To be fair, the painting above might be one of the show’s better works; the brushes move like scurrying minnows, and while minnows are kind of silly, it points to a not-so-lofty goal for painting: to make that sticky substance leap across a flat canvas.

 

Virginia Overton, Untitled (hot tub), 2013. Image courtesy of Mitchell-Innes & Nash.

Virginia Overton, March 1st – April 6th
Mitchell-Innes & Nash, 534 West 26th Street

What’s on view: a massive cedar wall of lumber harvested from the Overton family farm, a bathtub running a coffee maker.

Whitney: The gallery smells like hamster shavings because of the fresh-cut wood wall, and scent feels like it’s half of the show, as the only other element is this bathtub and coffee maker. I really like this coffee maker sucking water from the bathtub, heating it, and pushing hot water back into the water. The precariousness, with its fragility and dependence on both well and outlet, and the machine having just enough moisture to keep it lubricated, and the sputtering of the hot water tube, I thought was an ingenious way of looking at the body’s relationship to the environment. Overton turns a coffee maker into a breathing machine, and makes us aware of the air and water around it.

Paddy: This is a show that really engages the senses, so the breathing machine is a poignant, self-reflective touch.

Nathalie Djurberg & Hans Berg Still from "Bang Your Little Drums," 2013 Clay animation, digital video. Image courtesy of Zach Feuer.

Nathalie Djurberg and Hans Berg, February 26th – March 30th
Zach Feuer, 548 West 22nd Street

What’s on view: a cast of claymation characters playing mean pranks or caught in embarrassing moments; a room of paint-splattered clown costumes; a box with a video of melting ice cream in it

Whitney: God, this video makes me want to lie down on the gallery floor and sleep ‘til the recession’s over. It starts out with Day-glo letters spelling out a message along the lines of “movers and thinkers, you bang your little drum, you spend all day thinking about hundreds of projects you’ll never get done. You are completely distracted. It weighs you down.” I knowwwww.

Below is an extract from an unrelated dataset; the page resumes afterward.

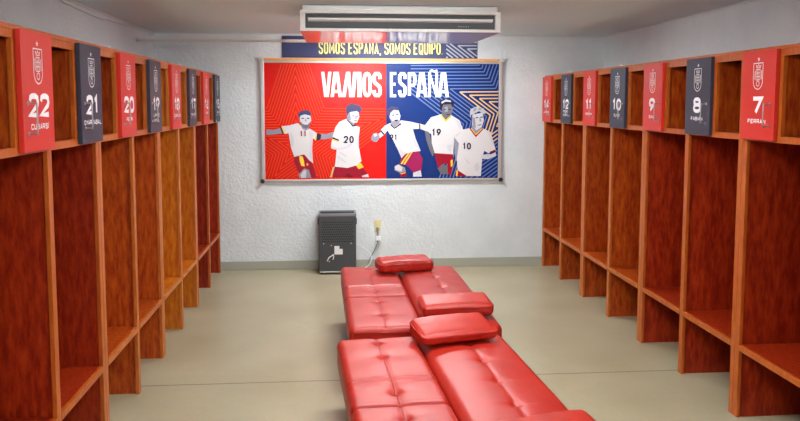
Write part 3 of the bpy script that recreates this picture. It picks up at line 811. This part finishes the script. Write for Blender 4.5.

Then, we see a mindless band banging their drums, a ballet-dancing bear on a chain, a Grayson Perry character with a giant ice cream cone. Each performer tries to tear the others down, until it’s his turn to be on display. A bully rips off Grayson Perry’s wig, but, finding himself in the humiliating situation of squatting down for a poop, he suddenly tries to throw Grayson Perry a banana peel to cover his wigless head. It makes me feel doubly vulnerable, coming to a gallery for meaning, and feeling like I’m in a kid’s bad dream. It speaks to me. I know, I’m cheesy.

Corinna: Wait—did you like this or not?

Whitney: I guess I identified with it, it made me feel sadness and exhaustion. I thought it was effective.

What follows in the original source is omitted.